On June 26, Illinois Governor J.B. Pritzker signed Senate Bill 3561, enacting the Buy-Now-Pay-Later Loan Consumer Protection Act, a new law establishing a licensing and regulatory framework for buy now, pay later (BNPL) providers. The Act requires covered providers to obtain a license from the Illinois Department of Financial and Professional Regulation and establishes new requirements governing underwriting, disclosures, servicing, and consumer protections.
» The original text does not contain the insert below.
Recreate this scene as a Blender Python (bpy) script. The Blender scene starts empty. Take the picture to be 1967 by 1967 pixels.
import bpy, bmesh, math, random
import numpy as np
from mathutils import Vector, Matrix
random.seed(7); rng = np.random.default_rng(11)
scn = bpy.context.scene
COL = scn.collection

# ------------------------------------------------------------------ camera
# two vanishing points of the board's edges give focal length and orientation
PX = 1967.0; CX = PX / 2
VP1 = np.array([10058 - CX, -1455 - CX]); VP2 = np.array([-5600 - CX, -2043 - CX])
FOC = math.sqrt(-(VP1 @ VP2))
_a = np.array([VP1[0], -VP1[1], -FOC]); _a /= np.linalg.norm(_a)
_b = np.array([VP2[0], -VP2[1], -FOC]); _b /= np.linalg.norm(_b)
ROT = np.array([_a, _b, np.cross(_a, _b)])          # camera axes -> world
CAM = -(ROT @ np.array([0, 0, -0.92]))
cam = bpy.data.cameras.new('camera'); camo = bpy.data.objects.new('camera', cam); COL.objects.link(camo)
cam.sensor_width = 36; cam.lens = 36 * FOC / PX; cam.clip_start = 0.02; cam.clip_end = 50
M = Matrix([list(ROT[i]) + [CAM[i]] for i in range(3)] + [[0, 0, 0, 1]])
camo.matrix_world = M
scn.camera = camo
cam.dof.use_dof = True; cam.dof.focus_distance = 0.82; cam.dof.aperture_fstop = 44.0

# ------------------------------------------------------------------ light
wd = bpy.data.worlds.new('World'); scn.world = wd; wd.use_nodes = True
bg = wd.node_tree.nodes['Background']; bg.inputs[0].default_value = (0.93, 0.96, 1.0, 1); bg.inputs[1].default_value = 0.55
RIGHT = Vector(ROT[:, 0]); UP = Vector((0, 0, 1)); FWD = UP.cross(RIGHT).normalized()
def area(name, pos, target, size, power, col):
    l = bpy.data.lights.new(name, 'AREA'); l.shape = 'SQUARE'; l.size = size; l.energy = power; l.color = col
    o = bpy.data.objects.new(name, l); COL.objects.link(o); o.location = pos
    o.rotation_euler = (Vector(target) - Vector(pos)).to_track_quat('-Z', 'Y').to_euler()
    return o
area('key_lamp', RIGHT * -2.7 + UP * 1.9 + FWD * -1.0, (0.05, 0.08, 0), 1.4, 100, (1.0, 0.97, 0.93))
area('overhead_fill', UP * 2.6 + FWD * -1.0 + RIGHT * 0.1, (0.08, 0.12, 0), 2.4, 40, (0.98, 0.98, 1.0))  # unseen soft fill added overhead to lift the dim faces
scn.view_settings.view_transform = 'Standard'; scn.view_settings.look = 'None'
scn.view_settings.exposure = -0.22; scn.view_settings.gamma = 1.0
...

The Act reaches more than traditional BNPL lenders by covering certain entities that arrange, facilitate, purchase, or service BNPL loans, while also including anti-evasion provisions for disguised lending arrangements. Although the Act takes effect immediately, covered providers generally have until January 1, 2028, to comply. Specifically, the Act:
- Requires licensing and ongoing regulatory oversight. Covered BNPL providers must obtain and annually renew a license, satisfy financial responsibility and surety bond requirements, and become subject to the Department's examination, reporting, and enforcement authority. Certain entities already licensed under specified Illinois lending statutes are exempt from obtaining a separate BNPL license but must still comply with the Act's substantive requirements.
- Imposes underwriting and repayment standards. Before extending credit, providers must perform reasonable risk-based underwriting, evaluate a consumer's ability to repay, maintain written underwriting policies, and disclose the factors considered during underwriting. The Act also prohibits the use of social network or group creditworthiness data when evaluating borrowers.
- Establishes consumer disclosure and servicing requirements. Providers must disclose key loan terms, maintain procedures for handling billing disputes and merchant refunds, and provide consumers with protections similar to certain credit card dispute rights. The Act also prohibits mandatory automatic payments, limits repeated ACH debit attempts after insufficient funds notifications, and prohibits tips and expedited payment fees.
- Expands enforcement authority over BNPL lending. Covered loans remain subject to the Illinois Predatory Loan Prevention Act's interest rate cap, loans made by unlicensed providers are deemed void, and violations constitute unlawful practices under the Illinois Consumer Fraud and Deceptive Business Practices Act.
Putting It Into Practice: Illinois’s enactment follows New York’s recent move to regulate BNPL providers (previously discussed here) and reflects continued momentum toward state-specific oversight of the industry. Companies offering BNPL products should evaluate whether their programs fall within the Act's scope, assess applicable licensing obligations, and begin updating underwriting, servicing, and compliance procedures well before the January 1, 2028 compliance deadline.